With 25km to go, Huber and Boelen thought it was time to accelerate. They did it smoothly, but firmly. No surprise attack, just accelerating very strongly. The first one they left behind was Park, then Sokoll fell back, followed by Davies (who had a flat tyre) and finally Hulsmans had to let the others go. A bit further along, Krenn and Mulkens couldn’t keep up anymore. Only Benedseder from Austria was able to follow Boelen and Huber. The race was on. As the road continued to go uphill, Huber attacked again. It was time to get rid of Boelen. Huber succeeded. First the Austrian rider exploded, then Boelen too. From now on it would only be a question of staying safely on the bike to win the stage.

“Uphill I saw Urs Huber constantly some 300m in front of me, which is quite a lot when you climb, on the downhill sections he disappeared out of sight,” commented Boelen. “The last 5km were technically challenging. Three times I nearly crashed on that descent. That was the point where I decided not to take any risks anymore, but suddenly I saw Huber walking through a deep river crossing. I took all risks and rode through the river, putting my weight to the back and hoping not to crash. I succeeded to cross the river on the bike. Suddenly only 50m separated me from Huber. Unfortunately we were already too close to the finish for me to take advantage of it.”

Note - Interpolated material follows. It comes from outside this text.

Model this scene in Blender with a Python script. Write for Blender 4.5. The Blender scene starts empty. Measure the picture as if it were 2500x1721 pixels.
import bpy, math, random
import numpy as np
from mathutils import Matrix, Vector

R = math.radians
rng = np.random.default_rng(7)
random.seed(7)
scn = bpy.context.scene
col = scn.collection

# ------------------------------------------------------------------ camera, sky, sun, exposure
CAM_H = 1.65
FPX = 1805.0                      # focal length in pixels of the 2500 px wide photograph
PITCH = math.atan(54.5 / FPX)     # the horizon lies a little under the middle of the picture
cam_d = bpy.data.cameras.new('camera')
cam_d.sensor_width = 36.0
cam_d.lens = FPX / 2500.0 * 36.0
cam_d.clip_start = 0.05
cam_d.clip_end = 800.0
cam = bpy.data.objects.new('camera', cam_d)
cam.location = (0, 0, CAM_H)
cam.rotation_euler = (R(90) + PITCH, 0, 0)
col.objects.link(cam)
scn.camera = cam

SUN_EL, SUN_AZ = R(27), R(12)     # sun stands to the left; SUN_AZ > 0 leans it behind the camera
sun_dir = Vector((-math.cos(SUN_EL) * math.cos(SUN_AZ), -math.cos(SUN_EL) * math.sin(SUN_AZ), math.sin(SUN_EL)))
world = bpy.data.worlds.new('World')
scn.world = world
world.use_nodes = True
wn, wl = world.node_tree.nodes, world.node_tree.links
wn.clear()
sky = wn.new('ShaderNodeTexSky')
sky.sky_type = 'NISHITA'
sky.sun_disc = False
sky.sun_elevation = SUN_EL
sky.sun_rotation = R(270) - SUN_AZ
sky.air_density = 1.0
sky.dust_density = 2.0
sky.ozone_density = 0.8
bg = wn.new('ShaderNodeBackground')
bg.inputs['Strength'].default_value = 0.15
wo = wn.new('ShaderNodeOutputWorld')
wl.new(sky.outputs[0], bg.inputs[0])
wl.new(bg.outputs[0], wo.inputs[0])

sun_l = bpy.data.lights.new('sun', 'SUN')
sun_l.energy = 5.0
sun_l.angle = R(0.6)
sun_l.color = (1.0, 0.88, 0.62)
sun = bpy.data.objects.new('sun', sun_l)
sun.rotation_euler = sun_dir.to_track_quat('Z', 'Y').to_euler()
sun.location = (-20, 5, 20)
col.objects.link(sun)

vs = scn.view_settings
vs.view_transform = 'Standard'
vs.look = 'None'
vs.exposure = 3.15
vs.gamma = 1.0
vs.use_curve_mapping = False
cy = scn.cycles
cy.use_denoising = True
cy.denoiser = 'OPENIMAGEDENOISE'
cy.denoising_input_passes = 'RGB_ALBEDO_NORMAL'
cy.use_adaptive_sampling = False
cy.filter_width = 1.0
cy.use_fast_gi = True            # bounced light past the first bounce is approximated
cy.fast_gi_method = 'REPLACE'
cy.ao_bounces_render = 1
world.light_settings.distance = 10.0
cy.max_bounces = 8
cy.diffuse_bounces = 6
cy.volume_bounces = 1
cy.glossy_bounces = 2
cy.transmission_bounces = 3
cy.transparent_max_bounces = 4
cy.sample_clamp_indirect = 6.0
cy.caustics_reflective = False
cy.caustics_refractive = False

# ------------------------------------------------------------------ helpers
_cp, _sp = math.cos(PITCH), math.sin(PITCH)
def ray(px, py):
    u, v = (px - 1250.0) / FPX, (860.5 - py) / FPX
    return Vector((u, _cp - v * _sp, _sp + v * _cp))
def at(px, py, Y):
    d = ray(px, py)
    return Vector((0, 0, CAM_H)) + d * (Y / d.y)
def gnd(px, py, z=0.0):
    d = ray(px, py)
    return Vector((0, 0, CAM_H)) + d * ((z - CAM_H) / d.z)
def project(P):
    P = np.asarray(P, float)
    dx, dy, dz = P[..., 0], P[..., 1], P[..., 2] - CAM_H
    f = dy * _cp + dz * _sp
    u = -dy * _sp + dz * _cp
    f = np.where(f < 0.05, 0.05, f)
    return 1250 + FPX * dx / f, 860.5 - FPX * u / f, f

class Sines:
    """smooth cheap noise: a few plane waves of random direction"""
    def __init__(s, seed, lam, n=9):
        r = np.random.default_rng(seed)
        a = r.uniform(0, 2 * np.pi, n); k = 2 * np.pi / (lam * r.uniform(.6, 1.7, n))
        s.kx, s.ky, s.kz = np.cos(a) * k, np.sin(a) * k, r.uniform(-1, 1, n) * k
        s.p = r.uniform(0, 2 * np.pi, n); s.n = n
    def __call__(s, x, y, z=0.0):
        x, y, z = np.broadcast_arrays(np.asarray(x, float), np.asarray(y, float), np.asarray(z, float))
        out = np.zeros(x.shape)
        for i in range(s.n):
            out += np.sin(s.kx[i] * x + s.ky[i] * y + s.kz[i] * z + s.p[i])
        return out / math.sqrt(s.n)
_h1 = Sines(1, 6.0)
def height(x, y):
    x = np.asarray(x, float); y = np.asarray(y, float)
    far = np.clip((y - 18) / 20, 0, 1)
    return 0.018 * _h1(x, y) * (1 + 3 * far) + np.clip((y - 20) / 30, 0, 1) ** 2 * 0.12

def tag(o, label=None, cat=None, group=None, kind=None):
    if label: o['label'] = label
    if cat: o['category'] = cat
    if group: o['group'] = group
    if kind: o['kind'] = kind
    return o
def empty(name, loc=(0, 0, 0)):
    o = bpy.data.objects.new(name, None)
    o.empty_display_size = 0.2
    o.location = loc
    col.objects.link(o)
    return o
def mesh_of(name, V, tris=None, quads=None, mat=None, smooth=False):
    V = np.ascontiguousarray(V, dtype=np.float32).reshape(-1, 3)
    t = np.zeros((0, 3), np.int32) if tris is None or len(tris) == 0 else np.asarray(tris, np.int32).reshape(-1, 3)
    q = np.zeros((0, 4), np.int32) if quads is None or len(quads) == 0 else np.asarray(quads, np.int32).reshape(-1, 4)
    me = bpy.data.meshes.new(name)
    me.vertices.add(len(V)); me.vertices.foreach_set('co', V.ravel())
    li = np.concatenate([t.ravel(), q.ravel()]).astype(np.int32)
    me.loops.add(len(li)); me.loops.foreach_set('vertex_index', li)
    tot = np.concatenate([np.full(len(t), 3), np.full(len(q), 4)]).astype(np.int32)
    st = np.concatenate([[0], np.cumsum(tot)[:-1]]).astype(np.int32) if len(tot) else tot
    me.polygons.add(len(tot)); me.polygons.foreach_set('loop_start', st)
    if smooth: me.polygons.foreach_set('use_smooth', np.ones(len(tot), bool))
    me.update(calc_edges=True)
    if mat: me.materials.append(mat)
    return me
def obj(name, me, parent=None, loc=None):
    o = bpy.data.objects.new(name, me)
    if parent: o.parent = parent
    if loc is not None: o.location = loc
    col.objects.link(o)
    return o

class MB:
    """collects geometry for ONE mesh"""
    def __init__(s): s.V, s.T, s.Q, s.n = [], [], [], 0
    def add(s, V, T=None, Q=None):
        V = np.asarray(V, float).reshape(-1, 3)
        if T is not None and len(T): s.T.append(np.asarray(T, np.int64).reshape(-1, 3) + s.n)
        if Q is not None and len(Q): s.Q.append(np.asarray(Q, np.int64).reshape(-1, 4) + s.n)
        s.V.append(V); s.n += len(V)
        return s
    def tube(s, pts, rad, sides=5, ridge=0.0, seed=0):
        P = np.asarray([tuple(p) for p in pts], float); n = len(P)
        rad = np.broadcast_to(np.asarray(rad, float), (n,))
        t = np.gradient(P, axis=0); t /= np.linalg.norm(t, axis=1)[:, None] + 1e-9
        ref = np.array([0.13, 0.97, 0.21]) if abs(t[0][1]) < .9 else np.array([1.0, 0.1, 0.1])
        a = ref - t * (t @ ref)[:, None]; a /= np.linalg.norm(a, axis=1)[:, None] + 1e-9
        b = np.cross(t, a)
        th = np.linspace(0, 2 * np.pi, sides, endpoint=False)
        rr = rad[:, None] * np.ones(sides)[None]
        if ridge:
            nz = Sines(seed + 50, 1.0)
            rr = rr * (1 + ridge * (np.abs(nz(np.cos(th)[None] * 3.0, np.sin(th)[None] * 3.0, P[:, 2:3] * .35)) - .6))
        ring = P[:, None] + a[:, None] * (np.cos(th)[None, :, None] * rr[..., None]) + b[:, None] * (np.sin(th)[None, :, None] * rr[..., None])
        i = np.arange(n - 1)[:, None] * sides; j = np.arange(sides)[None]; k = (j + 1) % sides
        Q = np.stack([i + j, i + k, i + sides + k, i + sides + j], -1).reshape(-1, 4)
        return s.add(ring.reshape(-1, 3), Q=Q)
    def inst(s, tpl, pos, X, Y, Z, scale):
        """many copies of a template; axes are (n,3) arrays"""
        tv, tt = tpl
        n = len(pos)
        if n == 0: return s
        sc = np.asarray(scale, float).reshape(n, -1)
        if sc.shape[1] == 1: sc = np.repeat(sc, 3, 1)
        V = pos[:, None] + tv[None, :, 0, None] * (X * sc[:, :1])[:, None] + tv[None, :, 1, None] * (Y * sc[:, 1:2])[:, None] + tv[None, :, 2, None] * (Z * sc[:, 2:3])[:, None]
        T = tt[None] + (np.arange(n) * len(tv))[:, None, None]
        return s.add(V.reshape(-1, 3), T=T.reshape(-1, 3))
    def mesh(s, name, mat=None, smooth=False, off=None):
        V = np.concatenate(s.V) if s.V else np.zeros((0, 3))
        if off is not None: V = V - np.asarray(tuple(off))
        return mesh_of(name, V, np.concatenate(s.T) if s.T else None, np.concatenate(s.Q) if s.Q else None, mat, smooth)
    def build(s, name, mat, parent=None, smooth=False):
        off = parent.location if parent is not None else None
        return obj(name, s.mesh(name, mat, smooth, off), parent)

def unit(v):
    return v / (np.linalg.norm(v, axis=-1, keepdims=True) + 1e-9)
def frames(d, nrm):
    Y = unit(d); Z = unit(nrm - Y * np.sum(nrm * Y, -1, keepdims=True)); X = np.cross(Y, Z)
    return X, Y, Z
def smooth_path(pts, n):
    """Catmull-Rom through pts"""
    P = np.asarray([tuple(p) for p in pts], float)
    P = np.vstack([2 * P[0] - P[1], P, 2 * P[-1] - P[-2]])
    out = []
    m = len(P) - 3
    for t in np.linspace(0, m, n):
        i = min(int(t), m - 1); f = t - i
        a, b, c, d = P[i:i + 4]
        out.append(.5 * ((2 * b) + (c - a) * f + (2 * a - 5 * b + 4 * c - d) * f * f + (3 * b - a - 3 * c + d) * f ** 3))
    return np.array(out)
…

Huber won his second consecutive stage to increase his lead in the GC with 6 seconds. “When you ride in the front, those river crossings are hard to take,” explained Huber.  You have no idea how deep the water is or how rideable or walkable the surface is. I didn’t dare to take a risk. The most important thing for me was to keep this nice leader’s jersey.”

Tomorrow’s stage will take riders on an 84km race with the start and finish at Irvinebank. Huber will again start in the red Crocodile Trophy leader’s jersey, with Jeroen Boelen following in the white jersey of the points classification.